The second most common question is whether any of this is realistic for a solo trip, and the answer is an enthusiastic yes, with a small caveat. Paris, Copenhagen, and Provence are, in my experience, the easiest and most comfortable for a first solo trip — walkable, safe, and full of the kind of quiet café culture that makes eating alone feel like a genuine pleasure rather than something to get through. Saint-Tropez and Lake Como can feel a little more isolating solo simply because so much of the social scene there is built around groups and yacht culture, though neither is remotely unsafe. Mykonos and Ibiza are wonderful solo specifically because they’re so easy to meet people in.

People also ask, often slightly sheepishly, whether it’s “worth it” to spend this much on clothes for a single trip. I’d reframe the question entirely: none of the pieces I’ve described in this post exist only for one trip. That linen shirt goes on to become a Saturday morning staple at home. Those gold hoops show up in a hundred outfits that have nothing to do with any of these destinations. The investment isn’t really in the vacation. It’s in a slightly more elevated version of your everyday closet that just happens to debut somewhere beautiful.

Where I’d Go First, If You Made Me Choose

If someone forced me to pick just one destination off this entire list to book tomorrow, no planning, no research, just go — it would probably be Positano, purely because of how it made me feel rather than how it photographed, though it did that beautifully too. But honestly, ask me again in six months and I might say Copenhagen, because there’s a version of me that’s increasingly drawn to quiet over spectacle these days, which feels like its own small evolution worth paying attention to.

That’s the thing about a list like this, really. It’s less a ranking and more a mood board for different versions of yourself — the one who wants gold jewelry and golden hour on a cliffside, the one who wants minimalist tailoring and a bike ride through pastel streets, the one who just wants to float in a cenote and not think about her phone for six straight hours. Wherever you end up this summer, I hope you pack a little lighter than you think you need to, wear the outfit that makes you feel like the most elevated version of yourself even if it’s “too much” for a Tuesday morning flight, and let at least one afternoon go completely unplanned.

That unplanned afternoon, in my experience, is usually the one you end up telling everyone about a year later. I still think about that roadside honey seller in Provence more than I think about any single sunset I paid a beach club cover charge to watch. I still think about the stranger in Saint-Tropez who talked me out of an impulse purchase and somehow gave me better style advice in thirty seconds than most magazines manage in an entire issue. The outfits matter — I wouldn’t have written eight thousand words about them if I didn’t believe that — but they’re really just the frame around the actual memory, not the memory itself.

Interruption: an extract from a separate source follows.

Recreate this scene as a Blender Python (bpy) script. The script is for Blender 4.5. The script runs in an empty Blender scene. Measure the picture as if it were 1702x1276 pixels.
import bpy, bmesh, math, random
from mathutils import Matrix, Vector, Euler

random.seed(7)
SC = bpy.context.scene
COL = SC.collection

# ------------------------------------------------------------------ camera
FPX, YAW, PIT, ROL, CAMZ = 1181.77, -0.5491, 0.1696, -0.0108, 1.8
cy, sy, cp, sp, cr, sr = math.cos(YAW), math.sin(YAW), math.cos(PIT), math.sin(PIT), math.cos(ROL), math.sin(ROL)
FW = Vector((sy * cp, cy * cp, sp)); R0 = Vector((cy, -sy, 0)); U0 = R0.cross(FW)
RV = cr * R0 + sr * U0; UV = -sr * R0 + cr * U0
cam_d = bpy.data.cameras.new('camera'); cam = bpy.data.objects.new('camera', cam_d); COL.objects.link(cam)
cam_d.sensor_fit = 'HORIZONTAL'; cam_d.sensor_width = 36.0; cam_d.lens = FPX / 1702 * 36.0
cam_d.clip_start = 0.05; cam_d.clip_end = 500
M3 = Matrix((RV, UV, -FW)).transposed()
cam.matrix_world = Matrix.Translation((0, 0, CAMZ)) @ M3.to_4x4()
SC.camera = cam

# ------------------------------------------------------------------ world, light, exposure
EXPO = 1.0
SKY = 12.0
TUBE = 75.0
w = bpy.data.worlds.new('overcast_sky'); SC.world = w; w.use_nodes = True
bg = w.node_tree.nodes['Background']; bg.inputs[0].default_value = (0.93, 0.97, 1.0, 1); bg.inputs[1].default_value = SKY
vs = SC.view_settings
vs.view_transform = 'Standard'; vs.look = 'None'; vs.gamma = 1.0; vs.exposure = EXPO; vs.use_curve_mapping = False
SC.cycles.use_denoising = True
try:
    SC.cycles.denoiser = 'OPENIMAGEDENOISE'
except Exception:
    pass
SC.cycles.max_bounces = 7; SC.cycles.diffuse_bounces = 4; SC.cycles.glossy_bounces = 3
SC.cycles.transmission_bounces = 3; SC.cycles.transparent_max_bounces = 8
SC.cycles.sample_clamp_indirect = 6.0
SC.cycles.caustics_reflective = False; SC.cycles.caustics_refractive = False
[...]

If you take one thing from this entire post, let it be this: dress like the woman who already knows she’s going somewhere beautiful, not like the woman still trying to convince herself she deserves to be there. That shift in mindset changes more about how you move through a destination than any single item you could pack. The linen, the gold jewelry, the soft glam — all of it is just the outer expression of an inner decision to actually show up for your own life this summer, fully, without apologizing for wanting something beautiful.

Have the best summer. Send me a postcard, metaphorically or otherwise — I’ll be somewhere on this list, probably overpacking again, and loving every second of it.